We went out for an after school session last week at the Cheesegrater boulders. Smoke from prescribed burns up canyon made it smell like we were bouldering right next to a campfire, but also made the sunset look pretty.

Well, I really do need to get some sleep. That's all the history for this post. We'll see what else is history later.

Monday, March 12, 2012

A Double Dose of Sweetwater


Beautiful weather at Sweetwater in March?! I'd never seen it in the forecast before, so I had to check it out. Jesse came with me on Saturday, and it was absolutely gorgeous. Then the same type of day was forecast for Sunday so I took the family back out. Sunday started nice, but got windy and cold pretty quick. We toughed it out, and got a workout. Ashley made the third ascent of "Gimme Three Steps" and the second of "Davy Jones" which you will see below. We spent the rest of the afternoon at a sheltered project we've named the "True Grit" project. It will be an enduro V7 for me, but requires Ashley to do moves that are probably V9 since she can't skip the bad holds. It's still a project, but hopefully it won't be for long. I'll post photos once it's been done.

On Saturday, the weather was incredible. Cool, sunny, and air so still the enormous landscape was silent. Jesse wanted to show me some new projects, but snow and mud forced us to turn the van around. Luckily we had a good back up option. Plenty of lines have already been scoped at the God Eye area. Before we hiked to them though, we warmed up and both repeated "God Eye."

Jesse likes tall problems, so I made sure to avoid the short lines. We began at a tall line I thought would be V3-6 from a stand start. It ended up being V3 from the sit start, but starting at obvious jugs it's a perfect V1 that climbs just like a Hueco problem.
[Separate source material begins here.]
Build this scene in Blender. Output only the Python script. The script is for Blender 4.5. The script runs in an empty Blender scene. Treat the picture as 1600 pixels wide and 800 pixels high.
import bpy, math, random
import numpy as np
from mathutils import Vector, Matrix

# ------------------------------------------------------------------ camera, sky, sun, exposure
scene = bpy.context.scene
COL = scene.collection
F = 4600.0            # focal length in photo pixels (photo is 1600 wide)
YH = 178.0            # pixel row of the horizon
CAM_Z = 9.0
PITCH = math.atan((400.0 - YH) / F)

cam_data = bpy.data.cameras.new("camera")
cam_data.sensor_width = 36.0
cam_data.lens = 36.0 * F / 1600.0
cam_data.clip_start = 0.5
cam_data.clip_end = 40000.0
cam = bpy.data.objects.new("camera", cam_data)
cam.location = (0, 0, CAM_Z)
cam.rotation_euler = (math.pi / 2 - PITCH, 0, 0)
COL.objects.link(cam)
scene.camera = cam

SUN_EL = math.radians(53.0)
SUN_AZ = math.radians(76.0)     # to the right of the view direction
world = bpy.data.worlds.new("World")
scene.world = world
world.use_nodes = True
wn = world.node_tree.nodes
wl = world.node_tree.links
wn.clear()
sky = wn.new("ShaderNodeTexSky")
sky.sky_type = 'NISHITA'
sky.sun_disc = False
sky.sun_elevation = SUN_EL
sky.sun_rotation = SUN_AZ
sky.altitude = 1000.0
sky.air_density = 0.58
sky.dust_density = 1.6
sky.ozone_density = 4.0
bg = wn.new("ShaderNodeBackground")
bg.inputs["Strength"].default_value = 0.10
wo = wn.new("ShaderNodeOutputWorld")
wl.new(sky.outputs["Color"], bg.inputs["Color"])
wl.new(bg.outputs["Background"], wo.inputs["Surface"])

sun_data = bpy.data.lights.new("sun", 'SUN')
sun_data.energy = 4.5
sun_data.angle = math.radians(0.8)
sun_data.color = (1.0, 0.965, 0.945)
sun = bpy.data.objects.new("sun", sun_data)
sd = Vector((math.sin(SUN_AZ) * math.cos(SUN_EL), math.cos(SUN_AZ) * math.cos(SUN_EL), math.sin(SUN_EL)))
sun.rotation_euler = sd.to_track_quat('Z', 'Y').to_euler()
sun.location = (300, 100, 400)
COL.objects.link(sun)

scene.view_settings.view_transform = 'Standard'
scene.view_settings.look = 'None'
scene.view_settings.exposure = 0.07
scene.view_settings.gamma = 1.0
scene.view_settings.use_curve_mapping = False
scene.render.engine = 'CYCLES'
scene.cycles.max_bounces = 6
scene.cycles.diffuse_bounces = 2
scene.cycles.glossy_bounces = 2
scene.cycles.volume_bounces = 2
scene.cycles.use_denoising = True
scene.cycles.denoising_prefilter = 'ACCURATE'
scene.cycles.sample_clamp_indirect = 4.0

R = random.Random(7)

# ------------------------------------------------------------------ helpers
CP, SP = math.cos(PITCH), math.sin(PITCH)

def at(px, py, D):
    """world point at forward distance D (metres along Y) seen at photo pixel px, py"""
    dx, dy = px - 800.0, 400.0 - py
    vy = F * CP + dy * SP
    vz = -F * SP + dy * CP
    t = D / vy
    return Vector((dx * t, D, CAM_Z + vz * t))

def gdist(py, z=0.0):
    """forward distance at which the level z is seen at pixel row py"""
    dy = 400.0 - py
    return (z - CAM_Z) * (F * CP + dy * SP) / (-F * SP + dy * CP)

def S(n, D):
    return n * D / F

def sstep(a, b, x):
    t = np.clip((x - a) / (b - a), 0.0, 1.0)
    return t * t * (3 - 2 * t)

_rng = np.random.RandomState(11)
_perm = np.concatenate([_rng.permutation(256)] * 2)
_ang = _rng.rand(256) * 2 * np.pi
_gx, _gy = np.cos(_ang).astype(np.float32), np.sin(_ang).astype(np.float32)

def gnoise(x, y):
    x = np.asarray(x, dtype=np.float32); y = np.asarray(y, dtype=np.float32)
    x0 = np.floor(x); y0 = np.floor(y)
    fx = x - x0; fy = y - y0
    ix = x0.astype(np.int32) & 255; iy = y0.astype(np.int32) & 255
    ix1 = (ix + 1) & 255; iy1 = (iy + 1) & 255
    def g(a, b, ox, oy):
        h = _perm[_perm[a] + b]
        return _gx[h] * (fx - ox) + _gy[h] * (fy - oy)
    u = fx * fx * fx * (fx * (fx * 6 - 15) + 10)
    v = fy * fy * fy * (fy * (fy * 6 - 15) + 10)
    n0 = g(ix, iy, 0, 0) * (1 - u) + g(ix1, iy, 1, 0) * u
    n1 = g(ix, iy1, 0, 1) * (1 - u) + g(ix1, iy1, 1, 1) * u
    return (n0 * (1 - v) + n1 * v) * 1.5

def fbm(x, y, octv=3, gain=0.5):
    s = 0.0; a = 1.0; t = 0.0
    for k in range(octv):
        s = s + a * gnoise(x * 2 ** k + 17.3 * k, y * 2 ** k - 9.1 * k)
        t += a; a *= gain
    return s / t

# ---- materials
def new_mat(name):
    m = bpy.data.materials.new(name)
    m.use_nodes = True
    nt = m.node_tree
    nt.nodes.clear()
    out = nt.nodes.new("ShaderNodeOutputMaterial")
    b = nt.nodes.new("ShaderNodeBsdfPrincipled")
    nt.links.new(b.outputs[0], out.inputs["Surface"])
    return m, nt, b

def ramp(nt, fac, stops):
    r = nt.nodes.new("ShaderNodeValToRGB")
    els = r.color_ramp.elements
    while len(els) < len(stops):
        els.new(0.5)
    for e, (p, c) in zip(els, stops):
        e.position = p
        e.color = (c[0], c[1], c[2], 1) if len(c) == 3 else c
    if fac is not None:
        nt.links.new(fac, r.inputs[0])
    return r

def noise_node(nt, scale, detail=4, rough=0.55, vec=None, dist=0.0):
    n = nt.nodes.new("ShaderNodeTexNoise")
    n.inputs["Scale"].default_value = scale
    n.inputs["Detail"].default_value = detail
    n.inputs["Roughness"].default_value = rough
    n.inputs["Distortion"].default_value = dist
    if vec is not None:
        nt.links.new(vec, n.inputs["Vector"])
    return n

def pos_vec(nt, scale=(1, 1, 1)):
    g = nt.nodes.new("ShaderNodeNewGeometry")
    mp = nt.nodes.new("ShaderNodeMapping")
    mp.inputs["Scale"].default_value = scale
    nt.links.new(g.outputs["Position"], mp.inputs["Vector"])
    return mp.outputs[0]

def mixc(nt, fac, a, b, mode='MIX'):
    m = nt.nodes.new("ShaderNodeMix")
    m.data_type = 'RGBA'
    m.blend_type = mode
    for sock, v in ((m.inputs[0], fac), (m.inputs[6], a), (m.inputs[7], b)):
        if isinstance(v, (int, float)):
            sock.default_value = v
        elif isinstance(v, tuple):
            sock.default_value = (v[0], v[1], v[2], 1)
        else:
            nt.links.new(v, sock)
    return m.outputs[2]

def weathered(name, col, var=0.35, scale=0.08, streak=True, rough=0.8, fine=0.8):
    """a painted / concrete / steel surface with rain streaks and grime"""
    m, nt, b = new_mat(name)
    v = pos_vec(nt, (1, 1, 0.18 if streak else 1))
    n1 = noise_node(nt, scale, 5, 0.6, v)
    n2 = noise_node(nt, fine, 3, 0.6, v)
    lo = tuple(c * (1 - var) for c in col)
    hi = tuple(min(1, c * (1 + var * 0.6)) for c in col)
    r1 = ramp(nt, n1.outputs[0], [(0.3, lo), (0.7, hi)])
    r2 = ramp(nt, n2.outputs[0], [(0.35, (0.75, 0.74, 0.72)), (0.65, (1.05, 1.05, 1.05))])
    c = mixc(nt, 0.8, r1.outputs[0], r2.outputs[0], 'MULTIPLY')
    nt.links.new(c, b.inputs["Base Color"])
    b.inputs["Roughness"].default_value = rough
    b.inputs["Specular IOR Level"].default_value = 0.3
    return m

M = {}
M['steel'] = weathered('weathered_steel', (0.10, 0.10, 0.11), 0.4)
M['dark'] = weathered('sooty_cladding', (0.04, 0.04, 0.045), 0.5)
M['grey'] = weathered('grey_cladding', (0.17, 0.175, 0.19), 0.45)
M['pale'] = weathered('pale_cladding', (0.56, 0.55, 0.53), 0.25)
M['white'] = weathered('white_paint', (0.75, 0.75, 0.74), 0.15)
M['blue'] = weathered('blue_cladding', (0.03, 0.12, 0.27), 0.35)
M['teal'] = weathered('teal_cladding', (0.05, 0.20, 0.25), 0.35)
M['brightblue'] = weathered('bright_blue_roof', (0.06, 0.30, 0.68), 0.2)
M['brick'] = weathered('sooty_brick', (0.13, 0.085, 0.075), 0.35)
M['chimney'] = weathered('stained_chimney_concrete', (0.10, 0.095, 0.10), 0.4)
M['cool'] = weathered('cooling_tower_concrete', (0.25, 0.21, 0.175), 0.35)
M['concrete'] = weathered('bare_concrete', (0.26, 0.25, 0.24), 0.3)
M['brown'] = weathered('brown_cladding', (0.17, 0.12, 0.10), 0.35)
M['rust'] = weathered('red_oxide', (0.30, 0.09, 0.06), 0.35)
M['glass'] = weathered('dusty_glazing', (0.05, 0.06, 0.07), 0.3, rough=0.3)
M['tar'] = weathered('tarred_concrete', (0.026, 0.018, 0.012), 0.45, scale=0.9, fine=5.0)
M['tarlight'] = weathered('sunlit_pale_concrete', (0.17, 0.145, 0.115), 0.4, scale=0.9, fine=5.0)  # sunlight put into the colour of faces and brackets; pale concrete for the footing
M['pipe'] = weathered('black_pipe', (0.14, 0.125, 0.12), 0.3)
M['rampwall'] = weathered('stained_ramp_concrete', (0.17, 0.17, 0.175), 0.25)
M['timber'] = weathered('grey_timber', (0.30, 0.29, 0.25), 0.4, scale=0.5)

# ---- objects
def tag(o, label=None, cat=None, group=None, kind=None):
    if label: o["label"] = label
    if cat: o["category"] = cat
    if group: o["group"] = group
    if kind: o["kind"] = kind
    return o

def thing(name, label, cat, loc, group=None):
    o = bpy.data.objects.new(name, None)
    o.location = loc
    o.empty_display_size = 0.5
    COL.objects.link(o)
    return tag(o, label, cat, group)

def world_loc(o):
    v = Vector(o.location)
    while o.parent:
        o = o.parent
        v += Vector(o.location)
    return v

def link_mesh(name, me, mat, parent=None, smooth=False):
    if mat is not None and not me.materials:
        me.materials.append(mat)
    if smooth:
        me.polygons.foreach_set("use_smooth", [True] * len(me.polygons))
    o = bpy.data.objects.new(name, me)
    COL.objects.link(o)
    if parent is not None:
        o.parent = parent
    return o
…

Jesse flashed the sit start and got the first ascent. It's named "Gimme Three Steps" and is an instant classic.



Jesse continued his first ascent streak with a V5 he named "Sheep Go To Heaven." It has a committing top out over a marginal landing. Jesse was willing to go for it before I was ready to risk it. After I saw that the top would go, I repeated it without too much trouble, but Jesse deserves props for going for it before knowing exactly how it would go. It's a great addition to the area.

"Sheep Go to Heaven"



Just behind "Sheep Go to Heaven" was a line I'd always wanted to try. We were short on time, so instead of hiking to "Norwegian Wood" we jumped on it instead. The boulder isn't tall, but it is nicely overhung with a really interesting hueco feature. I got the first ascent of the line, and it felt V5 to me. The problem is short, but really cool, so I named it "Davy Jones" after the recently deceased member of the Monkees.

"Davy Jones"

Shots of "Davy Jones" looking out from the sit start.




I'm excited that we were able to get started at Sweetwater so early this season, and hope that the good weather will continue...

Sunday, March 4, 2012

The First Day of Spring

It doesn't matter what the calendar says, in Sinks Canyon, Spring began today. The sun was hot, the rock was warm, and the breeze just slightly cool. Conditions were gorgeous, and we soaked it up.

We spent the day repeating problems on the Rubber Blanket boulder, checking grades, giving stars, and sunbathing. I also did a fun V5/6 contrivance that I'd never done before.

Twenty one pages are finished for the guide, and I'm estimating that I have one hundred and seventy-five left to write. It's been surprisingly fun to revisit problems in order to confirm things for the guide, but I'm also getting excited to try some problems that I haven't been on before. As I've started organizing my information, I've realized that I still have a lot of lines to do. Some that are old, some that are new, and some that haven't been climbed yet.

Here comes the sun, and a new bouldering season!